LEONAS PANAVAS’S BOOKBINDINGS FROM THE POINT OF VIEW OF APPLIED AND ARTISTIC BOOKBINDING
Articles
Rūta Taukinaitytė-Narbutienė
Published 2017-06-14
https://doi.org/10.15388/Knygotyra.68.10721
PDF (Lithuanian)

Keywords

Leonas Panavas
bookbinding
bookbinders
bibliophily
personal library
leather cover decoration
heritage of book headcaps

How to Cite

Taukinaitytė-Narbutienė, R. (2017). LEONAS PANAVAS’S BOOKBINDINGS FROM THE POINT OF VIEW OF APPLIED AND ARTISTIC BOOKBINDING. Knygotyra, 68, 226-236. https://doi.org/10.15388/Knygotyra.68.10721

Abstract

The aim of the paper is to discuss works of the little-known and little-researched bookbinder Leonas Panavas (1942‒2011), to identify the key features of his work, the influence of his bibliophilic interests and of his profession as a metalworker, and to attempt an outline of his significance and place in the culture of the Lithuanian book. Although L. Panavas was an autodi­dact, it is important to record his legacy because bookbinders like him were extremely rare. He bound hundreds of books. Thus his work, in one way or another, constitutes part of the heritage of manual bookbinding of the twentieth century, characterizes its peculiarities, and continues the tradition.
L. Panavas employed a number of main binding methods: he did not sew headbands but paid much attention to the decoration (dyeing) of the block edge. He tried out the tech­nique of paper marbling. He also restored old worn books and possessed numerous self-made tools and even a hot press. Some works are not of high technical quality due to the lack of geometrical symmetry and order, as well as poor or low-quality materials used. However, his late works show that with passing years this master refined his craft considerably. He decorated books mostly by blind stamping and gilt stamping (using gold imitation) with clichés. Since he was a met­al turner, he had the opportunity to make his own clichés and relief metal plates for stamping.

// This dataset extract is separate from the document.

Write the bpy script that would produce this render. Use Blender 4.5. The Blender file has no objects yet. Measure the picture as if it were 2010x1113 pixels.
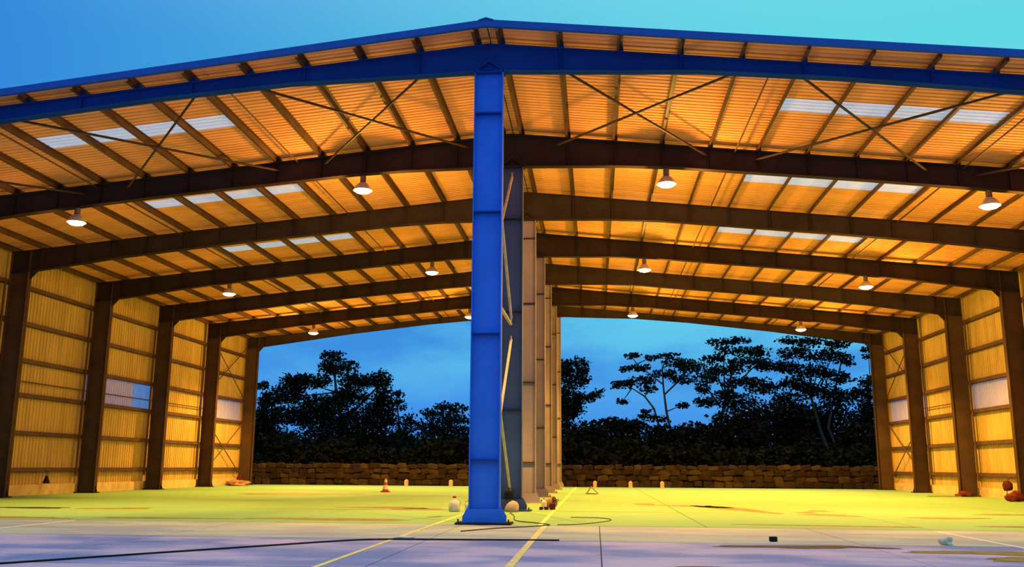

He would find other clichés in printing shops, arts and crafts production centres, and flea markets. By selecting and matching several individual motifs and ornaments he formed various compositions. He approached book titles in a similar way, by assembling words from separate letters.
Art as self-expression is not the main purpose of his works: it was just a supplementary means of book decoration. Indeed, the covers of the books he bound are decorated, yet it is not his origi­nal design. This master neither created nor drew the motifs he used but employed existing motifs and reiterated the styles of the past. With regard to the principles of artistic construction and characteristic features, these covers hardly differ from similar works of the Kaunas masters rep­resenting the interwar period, or even nineteenth-century historicism bindings – from the point of view of form they are timeless. Cover compositions are often eclectic, the image is overloaded, the elements and anachronisms are stylistically incompatible. Despite that he managed quite well to maintain the compositional equilibrium His blind stamping and gilt stamping were balanced, and he was in control of the typographical means of expression. L. Panavas paid much attention to typefaces. This apt and intuitive feeling for typefaces came from his experience as a book lover.
Among the notes of L.eonas Panavas, a sketch by the prominent painter, collector and biblio­phile Kazys Varnelis, which manifestly showed the painter’s characteristic minimalist style, was found. L. Panavas followed this sketch to bind a book for K. Varnelis. The ornamental stamping, characteristic of L. Panavas’s books, does not decorate other bindings done for K. Varnelis. It shows how important the customers with their aesthetic requirements and taste are to artistic bookbinding. Using the resources available in the book-related environment of his time, L. Pana­vas accumulated an iconographic collection of local book decoration, which accommodated styles from the nineteenth century to present time. In this way his works continue and establish the qualities of Lithuanian bookbinding.